→ Given task:
Reproduce the full listing below unchanged, apart from the pictures.

------ Data section ------

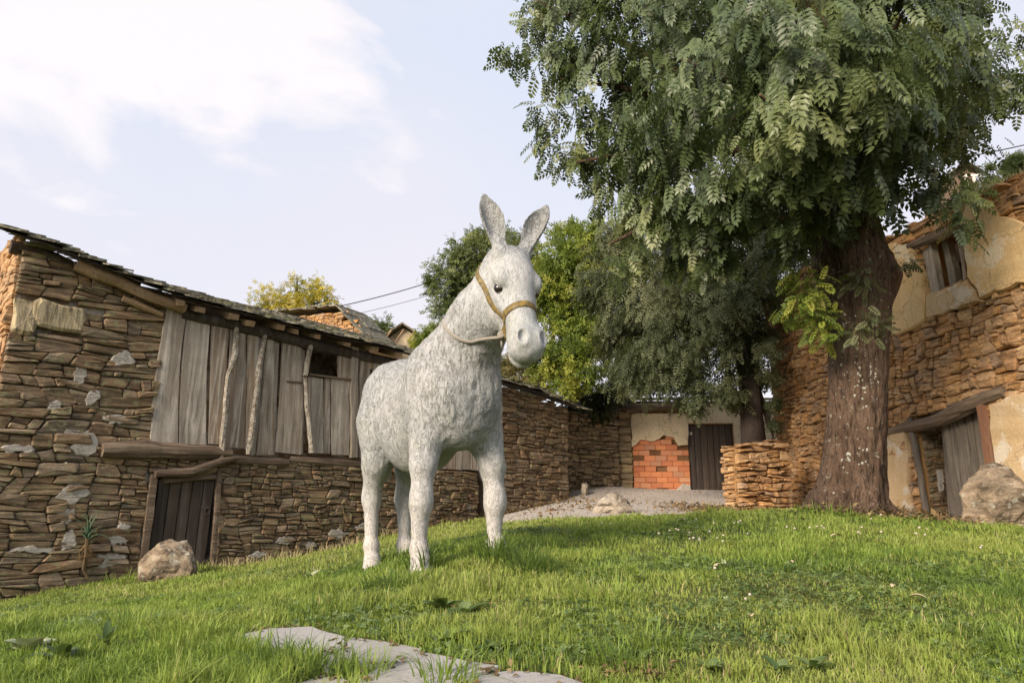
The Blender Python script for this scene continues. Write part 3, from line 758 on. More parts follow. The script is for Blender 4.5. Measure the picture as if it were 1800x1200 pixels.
M_ENDS = wood_mat('cut_rafter_ends', [(0.40, 0.27, 0.155), (0.34, 0.23, 0.14)], light=(0.48, 0.36, 0.24), axis='y')
M_DARKW = wood_mat('dark_wood', [(0.075, 0.055, 0.042), (0.11, 0.08, 0.06), (0.06, 0.047, 0.04)], light=(0.20, 0.175, 0.155), light_amt=.5)  # dark brown wood for doors, roof boards and under-eave beams
def bark_mat(name, cols, groove=(0.035, 0.026, 0.02), lich=(0.30, 0.30, 0.26), amt=.62, sc=(26, 26, 6), dist=.02):
    t = NT(name); c = t.coord(); v = t.voro(t.coord(sc), 1.0); n = t.noise(t.coord(tuple(q * .8 for q in sc)), 1.0, 7, .7, .8); b = t.noise(c, 3, 6, .65); f = t.noise(c, 70, 6, .75)
    col = t.mix(t.range(b, .35, .65), cols[0], cols[1]); col = t.mix(t.range(n, .52, .36, 0, .9), col, groove)
    col = t.mix(t.range(t.noise(c, 14, 8, .7), amt, amt + .05, 0, .8), col, lich)
    col = t.mix(1.0, col, t.ramp(f, [(.25, .65), (.75, 1.35)]), 'MULTIPLY')
    return t.fin(col, t.bump(n, dist, 1.0, t.bump(v, dist * .5, .7, t.bump(f, dist * .12, .7))), .95)
M_BRANCH = bark_mat('peeled_branch_bark', [(0.25, 0.19, 0.14), (0.42, 0.38, 0.32)], amt=.5, lich=(0.50, 0.47, 0.40), sc=(50, 50, 14), dist=.006)
def mortar_mat(name, a, b, scale=3.0, pale=None, thr=.56):
    t = NT(name); c = t.coord(); n = t.noise(c, scale, 8, .65); f = t.noise(c, 50, 7, .75); m = t.noise(c, 14, 6, .7)
    col = t.mix(t.range(n, .35, .65), a, b)
    if pale: col = t.mix(t.range(t.noise(c, 1.7, 7, .7), thr, thr + .05), col, pale)
    ck = t.n('ShaderNodeTexVoronoi', feature='DISTANCE_TO_EDGE'); ck.inputs['Scale'].default_value = 1.3; wv = t.n('ShaderNodeVectorMath', operation='ADD'); t.l(c, wv.inputs[0])
    nc = t.n('ShaderNodeTexNoise'); nc.inputs['Scale'].default_value = 5; nc.inputs['Detail'].default_value = 6; t.l(c, nc.inputs['Vector']); sc_ = t.n('ShaderNodeVectorMath', operation='SCALE'); sc_.inputs['Scale'].default_value = .35; t.l(nc.outputs['Color'], sc_.inputs[0]); t.l(sc_.outputs[0], wv.inputs[1]); t.l(wv.outputs[0], ck.inputs['Vector'])
    col = t.mix(t.range(ck.outputs['Distance'], .004, .012, .6, 0), col, tuple(q_ * .35 for q_ in a)); st_ = t.noise(t.coord((7, 7, 1.1)), 1.0, 6, .65, .5)
    col = t.mix(t.range(st_, .55, .72, 0, .5), col, tuple(q_ * .5 for q_ in a))
    col = t.mix(1.0, col, t.ramp(f, [(.25, .7), (.75, 1.3)]), 'MULTIPLY')
    return t.fin(col, t.bump(f, .010, 1.0, t.bump(m, .02, .8)), .95)
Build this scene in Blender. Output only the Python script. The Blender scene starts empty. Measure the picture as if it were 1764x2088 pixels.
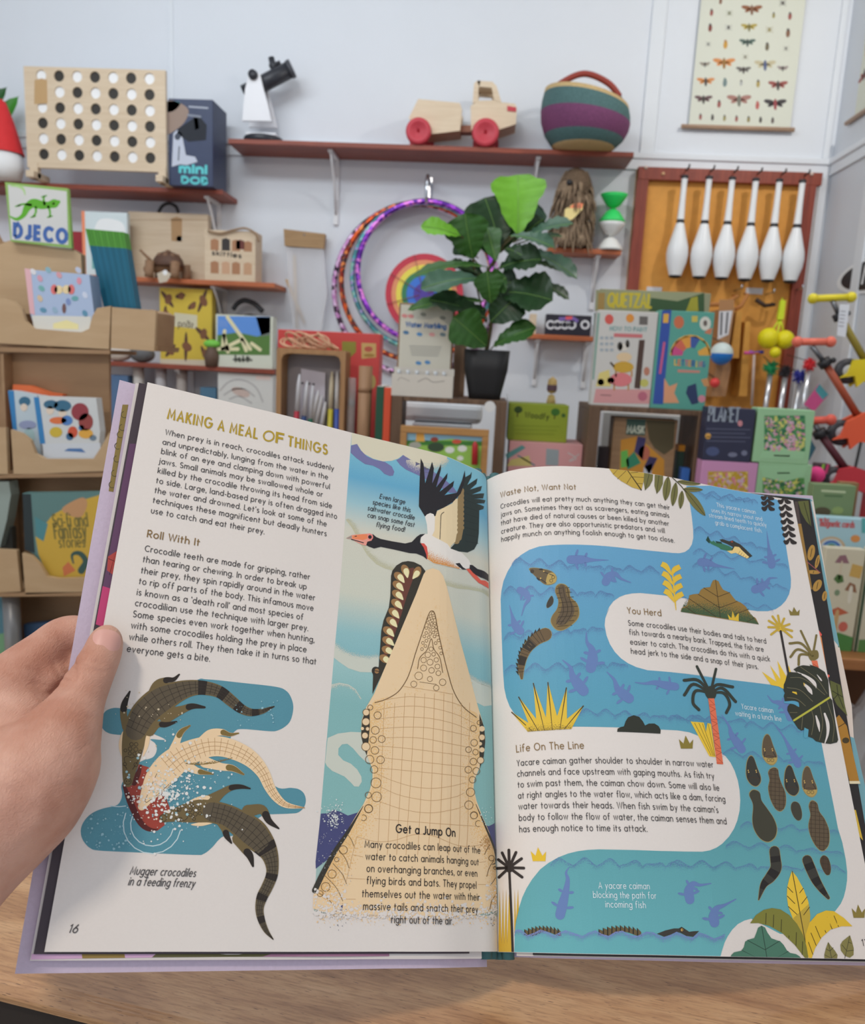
import bpy,bmesh,math,random
from mathutils import Vector,Matrix
from mathutils.geometry import tessellate_polygon
R_=math.radians
sc=bpy.context.scene
COL=sc.collection
random.seed(7)
# ------------------------------------------------------------------ camera
FPX,CX,CY=1620.0,882.0,1044.0
CAM=Vector((0,0,1.33))
PITCH,ROLL,YAW=R_(10.4),R_(2.9),R_(3.5)
FW=Vector((-math.sin(YAW)*math.cos(PITCH),math.cos(YAW)*math.cos(PITCH),-math.sin(PITCH)))
_r0=Vector((math.cos(YAW),math.sin(YAW),0));_u0=_r0.cross(FW)
RT=_r0*math.cos(ROLL)+_u0*math.sin(ROLL)
UP=_u0*math.cos(ROLL)-_r0*math.sin(ROLL)
cam=bpy.data.cameras.new('camera');camo=bpy.data.objects.new('camera',cam);COL.objects.link(camo)
m=Matrix((RT,UP,-FW)).transposed().to_4x4();m.translation=CAM
camo.matrix_world=m
cam.sensor_fit='HORIZONTAL';cam.sensor_width=36.0;cam.lens=36.0*FPX/1764.0
cam.clip_start=0.02;cam.clip_end=60
cam.dof.use_dof=True;cam.dof.focus_distance=0.46;cam.dof.aperture_fstop=16.5
sc.camera=camo
# ------------------------------------------------------------------ light and exposure
w=bpy.data.worlds.new('room_ambience');sc.world=w;w.use_nodes=True
w.node_tree.nodes['Background'].inputs[0].default_value=(0.86,0.90,1.0,1)
w.node_tree.nodes['Background'].inputs[1].default_value=0.74
def area(name,loc,target,sx,sy,power,color):
    l=bpy.data.lights.new(name,'AREA');l.shape='RECTANGLE';l.size=sx;l.size_y=sy
    l.energy=power;l.color=color
    o=bpy.data.objects.new(name,l);COL.objects.link(o);o.location=loc
    o.rotation_euler=(Vector(target)-Vector(loc)).to_track_quat('-Z','Y').to_euler()
    return o
area('ceiling_lamp_wall',(-1.7,1.2,3.5),(-1.4,4.0,1.8),2.2,0.4,36,(0.86,0.94,1.0))
area('ceiling_lamp_strip',(-0.7,2.6,3.59),(-0.7,2.6,0),1.9,0.22,9,(0.90,0.95,1.0))
area('ceiling_lamp_right',(1.44,2.5,3.15),(0.9,4.0,1.7),0.11,0.11,10,(1.0,0.95,0.88))
area('ceiling_lamp_counter',(-0.75,-0.5,2.9),(0.0,0.45,1.0),0.28,0.16,17,(1.0,0.87,0.74))
sc.view_settings.view_transform='Standard';sc.view_settings.look='None'
sc.view_settings.exposure=0.0;sc.view_settings.gamma=1.0
sc.view_settings.use_curve_mapping=False
sc.cycles.max_bounces=8;sc.cycles.transparent_max_bounces=16

def c2w(x,y,z):
    return CAM+RT*x-UP*y+FW*z
def ray(px,py):
    return RT*((px-CX)/FPX)-UP*((py-CY)/FPX)+FW
def at(px,py,Y):
    """Point seen at this spot of the photograph at distance Y into the room."""
    r=ray(px,py); return CAM+r*(Y/r.y)
def atz(px,py,z):
    r=ray(px,py); return CAM+r*((z-CAM.z)/r.z)
def project(p):
    q=Vector(p)-CAM;d=q.dot(FW)
    return CX+FPX*q.dot(RT)/d,CY-FPX*q.dot(UP)/d

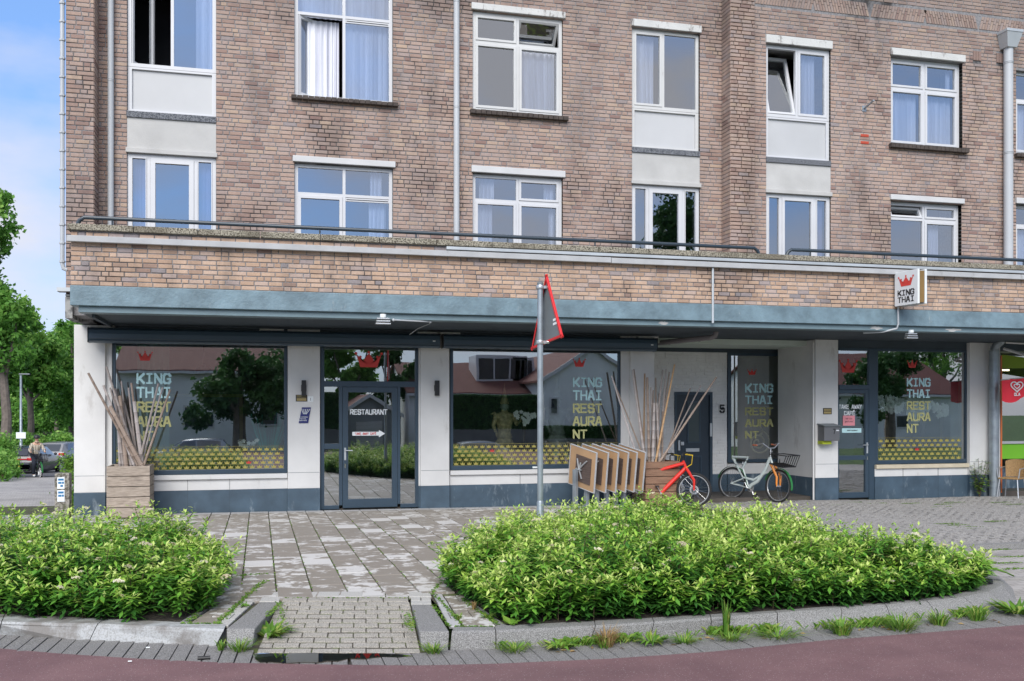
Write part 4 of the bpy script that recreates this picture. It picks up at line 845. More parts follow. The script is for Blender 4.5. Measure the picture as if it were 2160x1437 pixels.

------

→ Answer to this task:
The Blender Python script for this scene continues. Write part 3, from line 758 on. More parts follow. The script is for Blender 4.5. Measure the picture as if it were 1800x1200 pixels.
M_ENDS = wood_mat('cut_rafter_ends', [(0.40, 0.27, 0.155), (0.34, 0.23, 0.14)], light=(0.48, 0.36, 0.24), axis='y')
M_DARKW = wood_mat('dark_wood', [(0.075, 0.055, 0.042), (0.11, 0.08, 0.06), (0.06, 0.047, 0.04)], light=(0.20, 0.175, 0.155), light_amt=.5)  # dark brown wood for doors, roof boards and under-eave beams
def bark_mat(name, cols, groove=(0.035, 0.026, 0.02), lich=(0.30, 0.30, 0.26), amt=.62, sc=(26, 26, 6), dist=.02):
    t = NT(name); c = t.coord(); v = t.voro(t.coord(sc), 1.0); n = t.noise(t.coord(tuple(q * .8 for q in sc)), 1.0, 7, .7, .8); b = t.noise(c, 3, 6, .65); f = t.noise(c, 70, 6, .75)
    col = t.mix(t.range(b, .35, .65), cols[0], cols[1]); col = t.mix(t.range(n, .52, .36, 0, .9), col, groove)
    col = t.mix(t.range(t.noise(c, 14, 8, .7), amt, amt + .05, 0, .8), col, lich)
    col = t.mix(1.0, col, t.ramp(f, [(.25, .65), (.75, 1.35)]), 'MULTIPLY')
    return t.fin(col, t.bump(n, dist, 1.0, t.bump(v, dist * .5, .7, t.bump(f, dist * .12, .7))), .95)
M_BRANCH = bark_mat('peeled_branch_bark', [(0.25, 0.19, 0.14), (0.42, 0.38, 0.32)], amt=.5, lich=(0.50, 0.47, 0.40), sc=(50, 50, 14), dist=.006)
def mortar_mat(name, a, b, scale=3.0, pale=None, thr=.56):
    t = NT(name); c = t.coord(); n = t.noise(c, scale, 8, .65); f = t.noise(c, 50, 7, .75); m = t.noise(c, 14, 6, .7)
    col = t.mix(t.range(n, .35, .65), a, b)
    if pale: col = t.mix(t.range(t.noise(c, 1.7, 7, .7), thr, thr + .05), col, pale)
    ck = t.n('ShaderNodeTexVoronoi', feature='DISTANCE_TO_EDGE'); ck.inputs['Scale'].default_value = 1.3; wv = t.n('ShaderNodeVectorMath', operation='ADD'); t.l(c, wv.inputs[0])
    nc = t.n('ShaderNodeTexNoise'); nc.inputs['Scale'].default_value = 5; nc.inputs['Detail'].default_value = 6; t.l(c, nc.inputs['Vector']); sc_ = t.n('ShaderNodeVectorMath', operation='SCALE'); sc_.inputs['Scale'].default_value = .35; t.l(nc.outputs['Color'], sc_.inputs[0]); t.l(sc_.outputs[0], wv.inputs[1]); t.l(wv.outputs[0], ck.inputs['Vector'])
    col = t.mix(t.range(ck.outputs['Distance'], .004, .012, .6, 0), col, tuple(q_ * .35 for q_ in a)); st_ = t.noise(t.coord((7, 7, 1.1)), 1.0, 6, .65, .5)
    col = t.mix(t.range(st_, .55, .72, 0, .5), col, tuple(q_ * .5 for q_ in a))
    col = t.mix(1.0, col, t.ramp(f, [(.25, .7), (.75, 1.3)]), 'MULTIPLY')
    return t.fin(col, t.bump(f, .010, 1.0, t.bump(m, .02, .8)), .95)
Build this scene in Blender. Output only the Python script. The Blender scene starts empty. Measure the picture as if it were 1764x2088 pixels.
import bpy,bmesh,math,random
from mathutils import Vector,Matrix
from mathutils.geometry import tessellate_polygon
R_=math.radians
sc=bpy.context.scene
COL=sc.collection
random.seed(7)
# ------------------------------------------------------------------ camera
FPX,CX,CY=1620.0,882.0,1044.0
CAM=Vector((0,0,1.33))
PITCH,ROLL,YAW=R_(10.4),R_(2.9),R_(3.5)
FW=Vector((-math.sin(YAW)*math.cos(PITCH),math.cos(YAW)*math.cos(PITCH),-math.sin(PITCH)))
_r0=Vector((math.cos(YAW),math.sin(YAW),0));_u0=_r0.cross(FW)
RT=_r0*math.cos(ROLL)+_u0*math.sin(ROLL)
UP=_u0*math.cos(ROLL)-_r0*math.sin(ROLL)
cam=bpy.data.cameras.new('camera');camo=bpy.data.objects.new('camera',cam);COL.objects.link(camo)
m=Matrix((RT,UP,-FW)).transposed().to_4x4();m.translation=CAM
camo.matrix_world=m
cam.sensor_fit='HORIZONTAL';cam.sensor_width=36.0;cam.lens=36.0*FPX/1764.0
cam.clip_start=0.02;cam.clip_end=60
cam.dof.use_dof=True;cam.dof.focus_distance=0.46;cam.dof.aperture_fstop=16.5
sc.camera=camo
# ------------------------------------------------------------------ light and exposure
w=bpy.data.worlds.new('room_ambience');sc.world=w;w.use_nodes=True
w.node_tree.nodes['Background'].inputs[0].default_value=(0.86,0.90,1.0,1)
w.node_tree.nodes['Background'].inputs[1].default_value=0.74
def area(name,loc,target,sx,sy,power,color):
    l=bpy.data.lights.new(name,'AREA');l.shape='RECTANGLE';l.size=sx;l.size_y=sy
    l.energy=power;l.color=color
    o=bpy.data.objects.new(name,l);COL.objects.link(o);o.location=loc
    o.rotation_euler=(Vector(target)-Vector(loc)).to_track_quat('-Z','Y').to_euler()
    return o
area('ceiling_lamp_wall',(-1.7,1.2,3.5),(-1.4,4.0,1.8),2.2,0.4,36,(0.86,0.94,1.0))
area('ceiling_lamp_strip',(-0.7,2.6,3.59),(-0.7,2.6,0),1.9,0.22,9,(0.90,0.95,1.0))
area('ceiling_lamp_right',(1.44,2.5,3.15),(0.9,4.0,1.7),0.11,0.11,10,(1.0,0.95,0.88))
area('ceiling_lamp_counter',(-0.75,-0.5,2.9),(0.0,0.45,1.0),0.28,0.16,17,(1.0,0.87,0.74))
sc.view_settings.view_transform='Standard';sc.view_settings.look='None'
sc.view_settings.exposure=0.0;sc.view_settings.gamma=1.0
sc.view_settings.use_curve_mapping=False
sc.cycles.max_bounces=8;sc.cycles.transparent_max_bounces=16

def c2w(x,y,z):
    return CAM+RT*x-UP*y+FW*z
def ray(px,py):
    return RT*((px-CX)/FPX)-UP*((py-CY)/FPX)+FW
def at(px,py,Y):
    """Point seen at this spot of the photograph at distance Y into the room."""
    r=ray(px,py); return CAM+r*(Y/r.y)
def atz(px,py,z):
    r=ray(px,py); return CAM+r*((z-CAM.z)/r.z)
def project(p):
    q=Vector(p)-CAM;d=q.dot(FW)
    return CX+FPX*q.dot(RT)/d,CY-FPX*q.dot(UP)/d

Write part 4 of the bpy script that recreates this picture. It picks up at line 845. More parts follow. The script is for Blender 4.5. Measure the picture as if it were 2160x1437 pixels.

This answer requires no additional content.